WHAT IS ASKED. Your task is to extract every line from the material below exactly.

__________________________________________________

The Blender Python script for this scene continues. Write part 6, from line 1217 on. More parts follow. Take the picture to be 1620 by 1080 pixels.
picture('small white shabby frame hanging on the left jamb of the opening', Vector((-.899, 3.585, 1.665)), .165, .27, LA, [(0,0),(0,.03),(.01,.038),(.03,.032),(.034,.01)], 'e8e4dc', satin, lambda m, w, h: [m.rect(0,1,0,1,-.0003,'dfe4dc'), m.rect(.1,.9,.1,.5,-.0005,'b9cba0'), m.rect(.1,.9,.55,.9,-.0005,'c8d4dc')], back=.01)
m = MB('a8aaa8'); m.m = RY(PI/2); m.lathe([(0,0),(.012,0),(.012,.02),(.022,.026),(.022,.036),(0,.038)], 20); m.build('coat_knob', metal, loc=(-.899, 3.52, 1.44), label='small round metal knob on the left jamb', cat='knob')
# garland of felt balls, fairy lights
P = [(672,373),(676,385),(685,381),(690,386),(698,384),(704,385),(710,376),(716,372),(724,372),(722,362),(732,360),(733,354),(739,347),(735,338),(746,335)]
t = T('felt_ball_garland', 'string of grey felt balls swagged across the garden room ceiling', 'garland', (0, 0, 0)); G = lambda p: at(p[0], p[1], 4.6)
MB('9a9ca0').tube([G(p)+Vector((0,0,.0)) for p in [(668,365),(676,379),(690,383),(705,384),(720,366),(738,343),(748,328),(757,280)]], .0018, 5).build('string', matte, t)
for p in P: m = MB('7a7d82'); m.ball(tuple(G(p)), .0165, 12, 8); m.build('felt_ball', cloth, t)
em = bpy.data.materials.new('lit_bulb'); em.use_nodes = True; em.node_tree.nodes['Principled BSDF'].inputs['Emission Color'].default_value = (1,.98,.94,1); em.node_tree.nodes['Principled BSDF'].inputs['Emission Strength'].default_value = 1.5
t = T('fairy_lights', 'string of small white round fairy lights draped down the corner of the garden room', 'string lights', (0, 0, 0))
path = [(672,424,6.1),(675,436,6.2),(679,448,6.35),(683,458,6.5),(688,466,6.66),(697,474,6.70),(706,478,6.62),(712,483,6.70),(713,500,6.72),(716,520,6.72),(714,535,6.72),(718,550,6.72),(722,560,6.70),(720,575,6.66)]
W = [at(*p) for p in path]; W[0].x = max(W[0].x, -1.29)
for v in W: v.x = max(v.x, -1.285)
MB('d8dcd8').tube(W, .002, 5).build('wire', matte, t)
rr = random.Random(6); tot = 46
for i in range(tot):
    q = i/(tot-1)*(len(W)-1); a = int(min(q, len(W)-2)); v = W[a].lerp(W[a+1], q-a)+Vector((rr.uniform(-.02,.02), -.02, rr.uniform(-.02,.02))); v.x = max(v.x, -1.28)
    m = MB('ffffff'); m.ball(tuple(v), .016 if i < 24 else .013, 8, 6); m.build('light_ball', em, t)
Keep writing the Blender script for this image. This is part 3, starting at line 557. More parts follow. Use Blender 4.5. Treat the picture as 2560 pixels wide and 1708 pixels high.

__________________________________________________

TASK ANSWER.
The Blender Python script for this scene continues. Write part 6, from line 1217 on. More parts follow. Take the picture to be 1620 by 1080 pixels.
picture('small white shabby frame hanging on the left jamb of the opening', Vector((-.899, 3.585, 1.665)), .165, .27, LA, [(0,0),(0,.03),(.01,.038),(.03,.032),(.034,.01)], 'e8e4dc', satin, lambda m, w, h: [m.rect(0,1,0,1,-.0003,'dfe4dc'), m.rect(.1,.9,.1,.5,-.0005,'b9cba0'), m.rect(.1,.9,.55,.9,-.0005,'c8d4dc')], back=.01)
m = MB('a8aaa8'); m.m = RY(PI/2); m.lathe([(0,0),(.012,0),(.012,.02),(.022,.026),(.022,.036),(0,.038)], 20); m.build('coat_knob', metal, loc=(-.899, 3.52, 1.44), label='small round metal knob on the left jamb', cat='knob')
# garland of felt balls, fairy lights
P = [(672,373),(676,385),(685,381),(690,386),(698,384),(704,385),(710,376),(716,372),(724,372),(722,362),(732,360),(733,354),(739,347),(735,338),(746,335)]
t = T('felt_ball_garland', 'string of grey felt balls swagged across the garden room ceiling', 'garland', (0, 0, 0)); G = lambda p: at(p[0], p[1], 4.6)
MB('9a9ca0').tube([G(p)+Vector((0,0,.0)) for p in [(668,365),(676,379),(690,383),(705,384),(720,366),(738,343),(748,328),(757,280)]], .0018, 5).build('string', matte, t)
for p in P: m = MB('7a7d82'); m.ball(tuple(G(p)), .0165, 12, 8); m.build('felt_ball', cloth, t)
em = bpy.data.materials.new('lit_bulb'); em.use_nodes = True; em.node_tree.nodes['Principled BSDF'].inputs['Emission Color'].default_value = (1,.98,.94,1); em.node_tree.nodes['Principled BSDF'].inputs['Emission Strength'].default_value = 1.5
t = T('fairy_lights', 'string of small white round fairy lights draped down the corner of the garden room', 'string lights', (0, 0, 0))
path = [(672,424,6.1),(675,436,6.2),(679,448,6.35),(683,458,6.5),(688,466,6.66),(697,474,6.70),(706,478,6.62),(712,483,6.70),(713,500,6.72),(716,520,6.72),(714,535,6.72),(718,550,6.72),(722,560,6.70),(720,575,6.66)]
W = [at(*p) for p in path]; W[0].x = max(W[0].x, -1.29)
for v in W: v.x = max(v.x, -1.285)
MB('d8dcd8').tube(W, .002, 5).build('wire', matte, t)
rr = random.Random(6); tot = 46
for i in range(tot):
    q = i/(tot-1)*(len(W)-1); a = int(min(q, len(W)-2)); v = W[a].lerp(W[a+1], q-a)+Vector((rr.uniform(-.02,.02), -.02, rr.uniform(-.02,.02))); v.x = max(v.x, -1.28)
    m = MB('ffffff'); m.ball(tuple(v), .016 if i < 24 else .013, 8, 6); m.build('light_ball', em, t)
Keep writing the Blender script for this image. This is part 3, starting at line 557. More parts follow. Use Blender 4.5. Treat the picture as 2560 pixels wide and 1708 pixels high.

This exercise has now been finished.